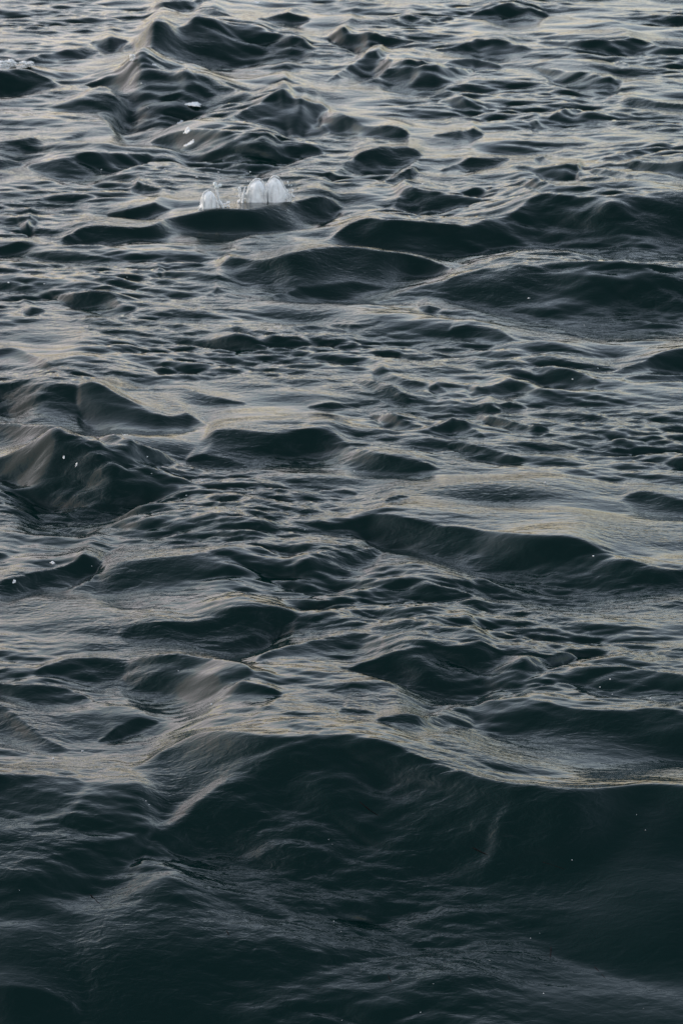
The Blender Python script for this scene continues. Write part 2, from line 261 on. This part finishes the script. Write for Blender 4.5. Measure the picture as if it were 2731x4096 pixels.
rng = np.random.default_rng(7)
TL, TN = 20.0, 2048
def spectrum(lo, hi, slope_rms, dirs, power, seed):
    rng = np.random.default_rng(seed)
    k1 = np.fft.fftfreq(TN, TL / TN) * 2 * np.pi
    kx, ky = np.meshgrid(k1, k1[:TN // 2 + 1] if False else np.fft.rfftfreq(TN, TL / TN) * 2 * np.pi, indexing='ij')
    k = np.hypot(kx, ky); k[0, 0] = 1
    amp = k ** -2.0
    lam = 2 * np.pi / k
    band = smooth((hi * 1.3 - lam) / (hi * .5)) * smooth((lam - lo * .7) / (lo * .6))
    D = np.zeros_like(k)
    ang = np.arctan2(ky, kx)
    for d, wt in dirs:
        D += wt * np.abs(np.cos(ang - math.radians(d))) ** power
    F = (rng.standard_normal(k.shape) + 1j * rng.standard_normal(k.shape)) * amp * band * D
    F[0, 0] = 0
    sx = np.fft.irfft2(F * 1j * kx, s=(TN, TN)); sy = np.fft.irfft2(F * 1j * ky, s=(TN, TN))
    r = math.sqrt((sx ** 2 + sy ** 2).mean())
    F *= slope_rms / r
    h = np.fft.irfft2(F, s=(TN, TN))
    dx = np.fft.irfft2(-1j * kx / k * F, s=(TN, TN)); dy = np.fft.irfft2(-1j * ky / k * F, s=(TN, TN))
    return h.astype(np.float32), dx.astype(np.float32), dy.astype(np.float32)

def sample(f, X, Y):
    u = (X / TL * TN) % TN; v = (Y / TL * TN) % TN
    i = u.astype(np.int32); j = v.astype(np.int32); fu = u - i; fv = v - j
    i %= TN; j %= TN
    i2 = (i + 1) % TN; j2 = (j + 1) % TN
    return (f[i, j] * (1 - fu) * (1 - fv) + f[i2, j] * fu * (1 - fv) + f[i, j2] * (1 - fu) * fv + f[i2, j2] * fu * fv)

MID = spectrum(.25, 1.1, .10, [(90, .8), (60, 1.0), (118, .6)], 14, 3)
SML = spectrum(.07, .30, .135, [(90, .8), (62, 1.0), (116, .6)], 12, 5)
RIP = spectrum(.025, .07, .14, [(88, 1.0), (66, .9), (112, .6)], 8, 9)
PAT = spectrum(.5, 3.0, 1.0, [(90, 1), (0, 1)], 1, 21)[0]; PAT /= PAT.std()

WP1 = spectrum(.9, 3.0, 1.0, [(90, 1), (0, 1)], 1, 31)[0]; WP1 /= WP1.std()
WP2 = spectrum(.25, .7, 1.0, [(90, 1), (0, 1)], 1, 33)[0]; WP2 /= WP2.std()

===

■ Brief
Retype the data above exactly; pictures are not part of the copy.

■ Reply to the exercise
The Blender Python script for this scene continues. Write part 2, from line 261 on. This part finishes the script. Write for Blender 4.5. Measure the picture as if it were 2731x4096 pixels.
rng = np.random.default_rng(7)
TL, TN = 20.0, 2048
def spectrum(lo, hi, slope_rms, dirs, power, seed):
    rng = np.random.default_rng(seed)
    k1 = np.fft.fftfreq(TN, TL / TN) * 2 * np.pi
    kx, ky = np.meshgrid(k1, k1[:TN // 2 + 1] if False else np.fft.rfftfreq(TN, TL / TN) * 2 * np.pi, indexing='ij')
    k = np.hypot(kx, ky); k[0, 0] = 1
    amp = k ** -2.0
    lam = 2 * np.pi / k
    band = smooth((hi * 1.3 - lam) / (hi * .5)) * smooth((lam - lo * .7) / (lo * .6))
    D = np.zeros_like(k)
    ang = np.arctan2(ky, kx)
    for d, wt in dirs:
        D += wt * np.abs(np.cos(ang - math.radians(d))) ** power
    F = (rng.standard_normal(k.shape) + 1j * rng.standard_normal(k.shape)) * amp * band * D
    F[0, 0] = 0
    sx = np.fft.irfft2(F * 1j * kx, s=(TN, TN)); sy = np.fft.irfft2(F * 1j * ky, s=(TN, TN))
    r = math.sqrt((sx ** 2 + sy ** 2).mean())
    F *= slope_rms / r
    h = np.fft.irfft2(F, s=(TN, TN))
    dx = np.fft.irfft2(-1j * kx / k * F, s=(TN, TN)); dy = np.fft.irfft2(-1j * ky / k * F, s=(TN, TN))
    return h.astype(np.float32), dx.astype(np.float32), dy.astype(np.float32)

def sample(f, X, Y):
    u = (X / TL * TN) % TN; v = (Y / TL * TN) % TN
    i = u.astype(np.int32); j = v.astype(np.int32); fu = u - i; fv = v - j
    i %= TN; j %= TN
    i2 = (i + 1) % TN; j2 = (j + 1) % TN
    return (f[i, j] * (1 - fu) * (1 - fv) + f[i2, j] * fu * (1 - fv) + f[i, j2] * (1 - fu) * fv + f[i2, j2] * fu * fv)

MID = spectrum(.25, 1.1, .10, [(90, .8), (60, 1.0), (118, .6)], 14, 3)
SML = spectrum(.07, .30, .135, [(90, .8), (62, 1.0), (116, .6)], 12, 5)
RIP = spectrum(.025, .07, .14, [(88, 1.0), (66, .9), (112, .6)], 8, 9)
PAT = spectrum(.5, 3.0, 1.0, [(90, 1), (0, 1)], 1, 21)[0]; PAT /= PAT.std()

WP1 = spectrum(.9, 3.0, 1.0, [(90, 1), (0, 1)], 1, 31)[0]; WP1 /= WP1.std()
WP2 = spectrum(.25, .7, 1.0, [(90, 1), (0, 1)], 1, 33)[0]; WP2 /= WP2.std()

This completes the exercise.